The Pennsylvania legislature had put at the convention’s disposal the old assembly room of the Pennsylvania State House—what is now known as the Independence Hall—on Chestnut Street, between Fifth and Sixth  Streets, in Philadelphia. It was the same room, significantly, in which the Declaration of Independence had been adopted almost 11 years before.

In addition to the Pennsylvania, Virginia, and South Carolina delegations, four of North Carolina’s delegates were now on hand. Two of New York’s three delegates had arrived, including Alexander Hamilton, along with three of New Jersey’s, two of Delaware’s, and only one of Massachusetts’s four delegates.

Connecticut’s delegates were on their way, as were Georgia’s, although two of the three Georgia delegates would not arrive until June 11. Rhode Island had stubbornly folded its arms and refused to participate.

Of the 55 men who had been designated to represent their states at the convention, only 33 would attend all the sessions of the convention until its close with any consistency. The oldest of them, at 81, was Benjamin Franklin, but the single largest age bloc were men like Madison, Hamilton, and Randolph, in their thirties. However, no matter what their age, they all were eager to make a mark and resolve the impending crisis that lay before the confederation.

Common Questions about Edmund Randolph and the Constitutional Convention of 1787

Q: What was Edmund Randolph’s advice to James Madison about his proposal?

Edmund Randolph‘s advice to James Madison about his proposal was that the alterations should be grafted on the Articles of Confederation lest the proposals he eventually wrote out would be nothing but mere Band-Aids.

Q: What would, according to Edmund Randolph, cure the inefficiency of the federal government?
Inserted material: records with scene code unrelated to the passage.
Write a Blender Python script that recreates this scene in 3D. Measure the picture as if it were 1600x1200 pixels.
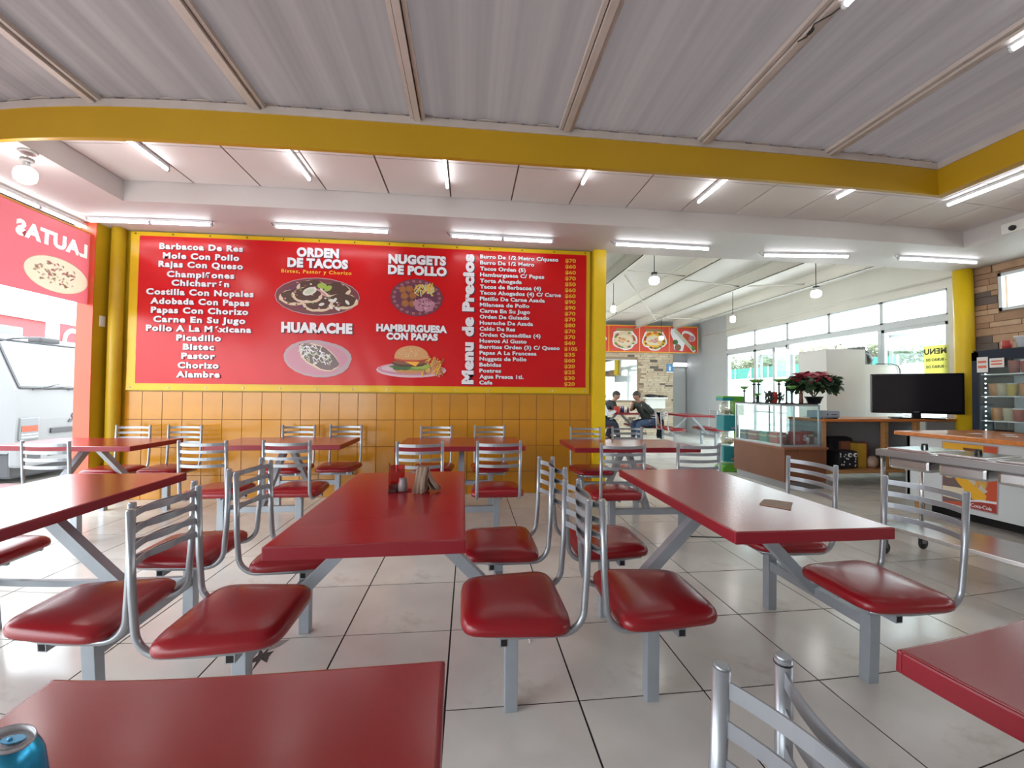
import bpy, bmesh, math, random
from mathutils import Vector, Matrix, noise
random.seed(7)
R = math.radians
PI = math.pi
sc = bpy.context.scene
for o in list(bpy.data.objects):
    bpy.data.objects.remove(o)
C = bpy.data.collections.new('restaurant')
sc.collection.children.link(C)

# ------------------------------------------------------------------ camera
CAMZ = 1.2733875
cam = bpy.data.cameras.new('camera')
camo = bpy.data.objects.new('camera', cam)
C.objects.link(camo)
rx_ = Vector((0.994330850, -0.105974909, 0.008687850))
dn_ = Vector((0.010933365, 0.020626577, -0.999727467))
fw_ = Vector((0.105766827, 0.994154849, 0.021668304))
m = Matrix.Identity(4)
for i in range(3):
    m[i][0] = rx_[i]; m[i][1] = -dn_[i]; m[i][2] = -fw_[i]
m[2][3] = CAMZ
camo.matrix_world = m
cam.sensor_fit = 'HORIZONTAL'
cam.sensor_width = 36.0
cam.sensor_height = 27.0
cam.lens = 14.1
cam.clip_start = 0.02
cam.clip_end = 400
cam.type = 'PANO'                       # a phone's ultrawide: slightly barrel shaped at the corners
cc = cam
cc.panorama_type = 'FISHEYE_LENS_POLYNOMIAL'
cc.fisheye_fov = R(150)
cc.fisheye_polynomial_k0 = 0.0
cc.fisheye_polynomial_k1 = -0.07230854894849706
cc.fisheye_polynomial_k2 = 0.0004672581911695496
cc.fisheye_polynomial_k3 = 8.519314321773446e-05
cc.fisheye_polynomial_k4 = -2.548444451507502e-06
sc.camera = camo

# ------------------------------------------------------------------ world and exposure
w = bpy.data.worlds.new('overcast'); sc.world = w; w.use_nodes = True
nt = w.node_tree
bg = nt.nodes['Background']
tc = nt.nodes.new('ShaderNodeTexCoord'); sx = nt.nodes.new('ShaderNodeSeparateXYZ')
cr = nt.nodes.new('ShaderNodeValToRGB')
cr.color_ramp.elements[0].position = 0.45; cr.color_ramp.elements[0].color = (0.55, 0.56, 0.57, 1)
cr.color_ramp.elements[1].position = 0.60; cr.color_ramp.elements[1].color = (0.88, 0.95, 1.0, 1)
mp = nt.nodes.new('ShaderNodeMapRange'); mp.inputs[1].default_value = -1; mp.inputs[2].default_value = 1
nt.links.new(tc.outputs['Generated'], sx.inputs[0]); nt.links.new(sx.outputs['Z'], mp.inputs[0])
nt.links.new(mp.outputs[0], cr.inputs[0]); nt.links.new(cr.outputs[0], bg.inputs['Color'])
bg.inputs['Strength'].default_value = 6.0
sc.view_settings.view_transform = 'Standard'
sc.view_settings.look = 'None'
sc.view_settings.exposure = 0.5
sc.view_settings.gamma = 1
sc.view_settings.use_curve_mapping = False

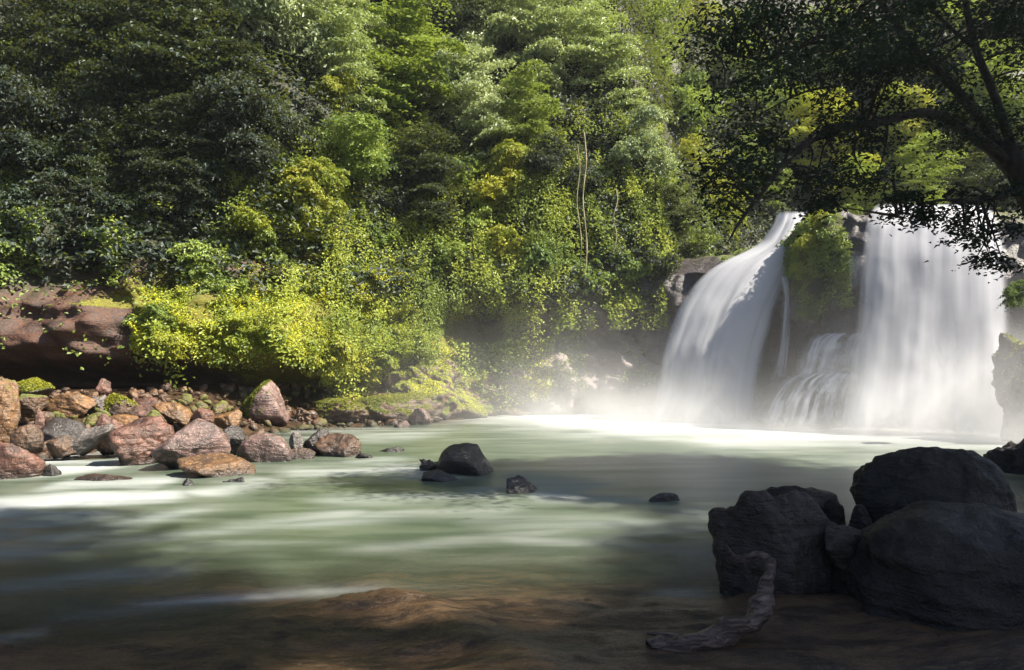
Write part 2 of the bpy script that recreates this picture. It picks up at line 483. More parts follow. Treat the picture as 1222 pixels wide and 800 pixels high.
# ------------------------------------------------------------------ cliff under the falls (plan polyline, z rows)
PLAN = np.array([(4.5, 33.5), (6.5, 32.2), (8.2, 30.9), (9.5, 29.6), (10.6, 28.9), (11.3, 28.0), (11.9, 26.9), (12.5, 25.7), (13.6, 25.0), (15, 24.8), (16.8, 24.6), (18.9, 24.2), (20.6, 22.8), (21.2, 20.3), (22, 18), (24, 16), (28, 14.5), (40, 13.)])
ZTOP = np.array([6.5, 6.6, 6.5, 6.35, 6.5, 7.6, 8.3, 7.9, 7.5, 7.5, 7.5, 7.4, 6.6, 6.4, 6.2, 6.0, 6.0, 6.0])
seg = np.r_[0, np.cumsum(np.hypot(*np.diff(PLAN, axis=0).T))]
ss = np.arange(0, seg[-1], 0.11)
pxs, pys, ztp = (np.interp(ss, seg, q) for q in (PLAN[:, 0], PLAN[:, 1], ZTOP))
k = np.ones(9) / 9
for _ in range(2):
    pxs, pys, ztp = (np.convolve(np.pad(q, 4, mode='edge'), k, 'valid') for q in (pxs, pys, ztp))
tx, ty = np.gradient(pxs), np.gradient(pys)
ln = np.hypot(tx, ty)
nx, ny = ty / ln, -tx / ln            # towards the pool
rows = []
vz = np.linspace(0, 1, 90)
for v in vz:
    z = -1.5 + (ztp + 1.5) * v
    p = np.stack([pxs * 0.7, pys * 0.7, z * 0.6], 1)
    off = 0.45 * (1 - v) ** 1.5 + 0.45 * fbm(p, 71, 4) + 0.22 * np.abs(vn(p * np.array([3, 3, 1.3]), 77)) - 0.35 * sstep(0.9, 1.0, v)
    rows.append(np.stack([pxs + nx * off, pys + ny * off, z], 1))
for b_, dz in ((0.5, 0.15), (1.2, 0.3), (2.2, 0.8), (4, 1.2), (7, 1.4), (12, 1.5)):
    p = np.stack([pxs * 0.7, pys * 0.7, pxs * 0 + b_], 1)
    zt = np.minimum(ztp + dz, 8.2 + 0.06 * b_) * 1.0
    zt = np.maximum(zt, ztp * (0.0) + np.minimum(ztp, 8.9))
    rows.append(np.stack([pxs - nx * b_ * 0.5, pys + np.abs(ny) * b_, zt + 0.2 * fbm(p, 73, 3)], 1))
cv = np.concatenate(rows)
cm = np.clip(0.25 + 0.55 * sstep(3.8, 6.5, cv[:, 2]) * np.exp(-((cv[:, 0] - 11.6) / 1.3) ** 2) + 0.35 * sstep(6.8, 8.2, cv[:, 2]), 0, 1)
cm[(cv[:, 0] > 12.6) & (cv[:, 0] < 17.3)] *= 0.1
M_cliff = rock_mat('cliff_rock', (0.062, 0.05, 0.055), True, (0.10, 0.12, 0.02), 0.35)
cliff = obj('cliff', mesh_np('cliff', cv, grid_faces(len(rows), len(ss)), M_cliff, True, {'moss': cm}))
tag(cliff, 'dark wet rock cliff behind the falling water', 'cliff', kind='structure')

# ------------------------------------------------------------------ falling water: layered silky veils
t = NT('falling_water')
al = t.attr('alpha')
dn = t.attr('tone')
colw = t.mixc(dn, (0.44, 0.45, 0.51), (0.64, 0.64, 0.68))
d1 = t.n('ShaderNodeBsdfDiffuse', {'Color': colw}).outputs[0]
d2 = t.n('ShaderNodeBsdfTranslucent', {'Color': colw}).outputs[0]
mx = t.n('ShaderNodeMixShader', {0: 0.45, 1: d1, 2: d2}).outputs[0]
tp = t.n('ShaderNodeBsdfTransparent').outputs[0]
M_fall = t.end(t.n('ShaderNodeMixShader', {0: al, 1: tp, 2: mx}).outputs[0])


def veil(name, rows_, label, cat, seed, layers=3, dens=1.0, bulge=0.4, edge=0.18, fine=22, coarse=5, nu=150, nv=130, gap=0.22, bottom=0.12, top=0.03, holes=0.0):
    """rows_: (py, px left, px right, D left, D right) from lip to foot"""
    R = np.array(rows_, float)
    v = np.linspace(0, 1, nv)
    acc = np.r_[0, np.cumsum(np.abs(np.diff(R[:, 0])) + 1)]
    acc /= acc[-1]
    # smooth interpolation
    def ip(col):
        y = np.interp(v, acc, R[:, col])
        kk = np.ones(11) / 11
        yp = np.concatenate([2 * y[0] - y[5:0:-1], y, 2 * y[-1] - y[-2:-7:-1]])
        return np.convolve(yp, kk, 'valid')
    py, pl, pr, dl, dr = (ip(i) for i in range(5))
    u = np.linspace(0, 1, nu)
    Vs, Fs, Al, To = [], [], [], []
    for L in range(layers):
        UU, VV = np.meshgrid(u, v)
        px = pl[:, None] + (pr - pl)[:, None] * UU
        D = dl[:, None] + (dr - dl)[:, None] * UU
        uf, vf = UU.ravel(), VV.ravel()
        s_f = fbm(np.stack([uf * fine, vf * 1.6, uf * 0 + L * 3.1], 1), seed, 3)
        s_c = fbm(np.stack([uf * coarse, vf * 0.9, uf * 0 + L * 5.3], 1), seed + 5, 3)
        blob = fbm(np.stack([uf * 3, vf * 3.5, uf * 0 + L], 1), seed + 9, 3)
        D = D.ravel() - bulge * np.sin(np.pi * uf) ** 0.8 - L * gap - 0.045 * blob - 0.06 * s_c - 0.008 * s_f
        pyg = np.repeat(py, nu)
        x = (px.ravel() - 611) * D / FPX
        z = CH + (HY - pyg) * D / FPX
        Vs.append(np.stack([x, D, z], 1))
        ew = edge * (1 + 0.5 * s_c)
        em = sstep(0, 1, uf / ew + 0.25 * s_f) * sstep(0, 1, (1 - uf) / ew + 0.25 * s_f)
        am = np.clip(0.86 + 0.34 * s_c + 0.10 * s_f + 0.3 * blob - holes * (1 - 1.2 * s_f), 0, 1) * dens
        am = am * em * sstep(0, top, vf) * sstep(0, bottom, 1 - vf + 0.05 * s_f)
        Al.append(np.clip(am, 0, 0.96))
        To.append(np.clip(0.65 + 0.3 * s_c + 0.12 * s_f + .25 * blob, 0, 1))
        Fs.append(grid_faces(nv, nu) + L * nu * nv)
    me = mesh_np(name, np.concatenate(Vs), np.concatenate(Fs), M_fall, True, {'alpha': np.concatenate(Al), 'tone': np.concatenate(To)})
    o = obj(name, me)
    return tag(o, label, cat)


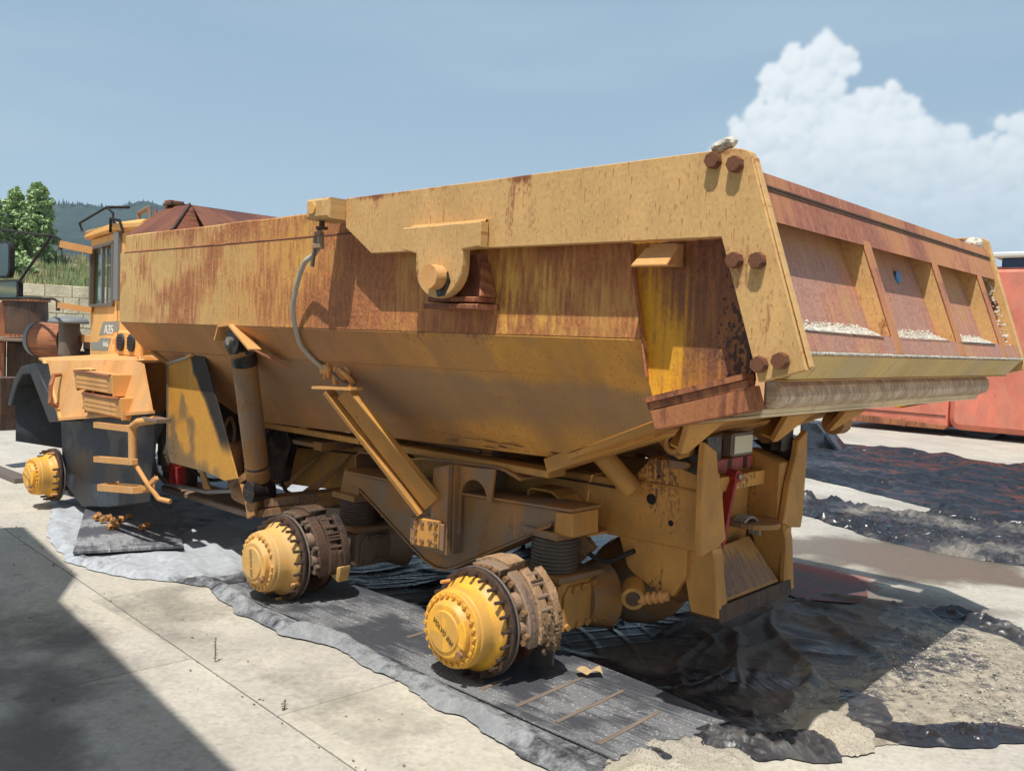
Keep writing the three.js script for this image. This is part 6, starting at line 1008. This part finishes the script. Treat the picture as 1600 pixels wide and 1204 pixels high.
// ------------------------------------------------------------ machines behind
{
  const t = thing('orange_machine', [-5.5, 0, -20], 'orange-red machine body with rounded corners and dark window strip, behind right', 'machine');
  const tOr = M2({ base: [212, 122, 98], rust: [140, 84, 64], rust2: [110, 74, 60], amt: 0.05, streak: 0.3, seed: 113, dust: 0.5, dustCol: [206, 136, 112], drips: 160, dripOpt: { len: [3, 14], wid: [0.6, 2] } }, [3, 3], 512);
  const mOr = mat(tOr, { size: [3, 3], roughness: 0.55, bumpScale: 0.002 });
  const rr = (x0, x1, y0, y1, r) => { const p = []; for (const [cx, cy, a] of [[x1 - r, y1 - r, 0], [x0 + r, y1 - r, 1], [x0 + r, y0 + r, 2], [x1 - r, y0 + r, 3]]) for (let k = 0; k <= 6; k++) { const b = (a + k / 6) * Math.PI / 2; p.push([cx + r * Math.cos(b), cy + r * Math.sin(b)]); } return p; };
  part('body', prism('z', rr(-5.85, -2.2, 0.16, 3.55, 0.24), -22.6, -20.0, 0.12), mOr, t);
  part('rear_tank', prism('z', rr(-8.3, -5.88, 0.16, 0.78, 0.06), -22.4, -20.05, 0.04), mOr, t);
  part('upper_tank', prism('z', rr(-8.2, -5.9, 0.80, 3.0, 0.1), -22.4, -20.3, 0.05), mOr, t);
  part('worn_skirt', prism('z', [[-8.3, 0.14], [-5.9, 0.14], [-5.9, 0.24], [-8.3, 0.34]], -20.04, -20.0, 0.01), mRust, t);
  part('panel_seam', box(-8.28, -5.9, 0.42, 0.435, -20.046, -20.03, 0), mDarkIn, t);
  part('tow_eye', cyl([-6.75, 0.22, -20.03], [-6.75, 0.22, -19.95], 0.1, 0.08, 14), mRust, t);
  part('cab_glass', prism('z', rr(-5.05, -2.4, 3.5, 3.72, 0.03), -22.2, -20.1, 0.02), flat([40, 54, 84], 0.15), t);
  part('cab_roof', prism('z', rr(-5.2, -2.3, 3.72, 3.83, 0.04), -22.4, -19.95, 0.03), mWhite, t);
  for (const x of [-5.3, -3.0]) part('wheel', cyl([x, 0.5, -21.4], [x, 0.5, -20.4], 0.52, 0.52, 28), mBlack, t);
}
{
  const g = [prism('z', [[-6.72, 0.02], [-6.0, 0.02], [-6.05, 0.10], [-6.25, 0.30], [-6.42, 0.48], [-6.72, 0.48]], -15.2, -14.8, 0.02), prism('y', [[-6.8, -15.3], [-5.92, -15.3], [-5.92, -14.7], [-6.8, -14.7]], 0.015, 0.05, 0.01), prism('z', [[-6.06, 0.05], [-6.0, 0.05], [-6.22, 0.34], [-6.27, 0.3]], -14.8, -14.74, 0.005)];
  solo('black_mudguard', g, mBlack, 'loose black plastic mudguard standing on the concrete behind the hitch', 'mudguard');
}
{ // rusty machine seen over the fender at the left
  const o = far(18, 0, 0), G = (g) => farGeo(g, 18, 0, 0), t = thing('rusty_machine', far(18, -0.8, 0), 'rusty brown machine frame with a drum, left of the cab', 'scrap machine');
  const S = (x, z) => { const d = new THREE.Vector3(x - o[0], 0, z - o[2]); return d.dot(FS); };
  const s = (px) => (px - 100) * 18 / 1393 * 1.0;       // metres sideways at this distance
  part('drum', G(cyl([s(58), 1.42, 0], [s(56), 2.06, 0], 0.36, 0.36, 30)), mDark, t);
  part('drum_rim', [G(cyl([s(56), 2.03, 0], [s(56), 2.09, 0], 0.40, 0.40, 30)), G(cyl([s(58), 1.40, 0], [s(58), 1.45, 0], 0.40, 0.40, 30))], mRust, t);
  part('flange_rib', G(box(s(22), s(38), 1.4, 2.0, -0.1, 0.15)), mRust, t);
  for (const y of [1.58, 1.86]) part('side_pipe', G(cyl([s(8), y, 0.1], [s(30), y, 0.1], 0.05, 0.05, 10)), mRust, t);
  part('steel_table', G(box(s(0), s(90), 1.33, 1.38, -0.6, 0.5, 0.01)), mMud, t);
  part('frame_box', G(box(s(-30), s(14), 0.55, 1.32, -0.5, 0.3, 0.02)), mRust, t);
  part('frame_box', G(box(s(16), s(32), 0.62, 1.32, -0.5, 0.35, 0.02)), mRust, t);
  part('inner_frame', G(box(s(34), s(90), 0.3, 1.30, -0.6, -0.1, 0.02)), mDark, t);
  part('lower_plate', G(box(s(-30), s(26), 0.50, 0.56, -0.5, 0.5, 0.01)), mMud, t);
  part('support_leg', G(box(s(-10), s(2), 0, 0.5, -0.3, 0.0, 0.01)), mDark, t);
  part('support_leg', G(box(s(60), s(72), 0, 0.4, -0.3, 0.0, 0.01)), mDark, t);
}
{
  const t = thing('blue_container', far(26, -2.4, 0), 'blue steel container at the left edge of the photo', 'container');
  const mB = mat(M2({ base: [44, 84, 140], rust: [120, 80, 60], rust2: [90, 64, 54], amt: 0.05, streak: 0.4, seed: 127 }, [2, 2], 256), { size: [2, 2] });
  part('container_wall', farGeo(box(-4.5, -1.79, 0.1, 2.1, -2.4, 0, 0.02), 26, 0, 0), mB, t);
  for (let k = 0; k < 8; k++) part('corrugation', farGeo(box(-4.4 + k * 0.32, -4.25 + k * 0.32, 0.2, 2.0, 0, 0.05, 0.01), 26, 0, 0), mB, t);
}

renderer.render(scene, camera);
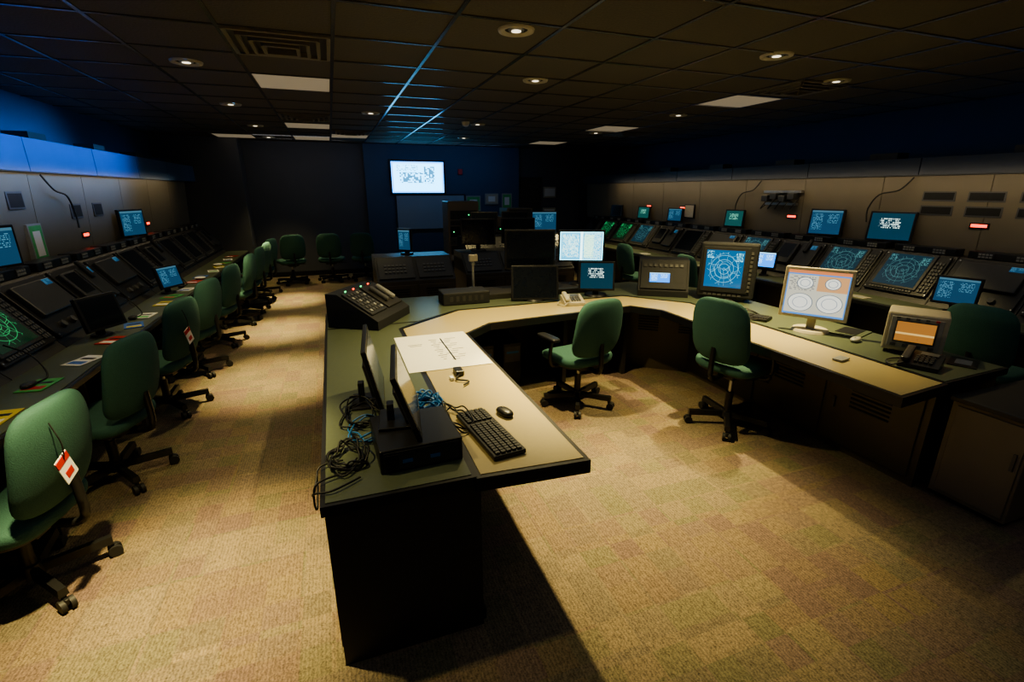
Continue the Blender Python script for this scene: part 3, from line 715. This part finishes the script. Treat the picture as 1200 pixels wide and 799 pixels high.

According to Edmund Randolph, the only way of curing the inefficiency of the federal government was to establish a supreme legislative, executive, and judiciary.

Q: Who did Edmund Randolph suggest would ratify the reform?

Edmund Randolph suggested that the ratification of the reform was to be made by a special  convention in each state—to be chosen for the express purpose of considering and approving, or repealing it in toto.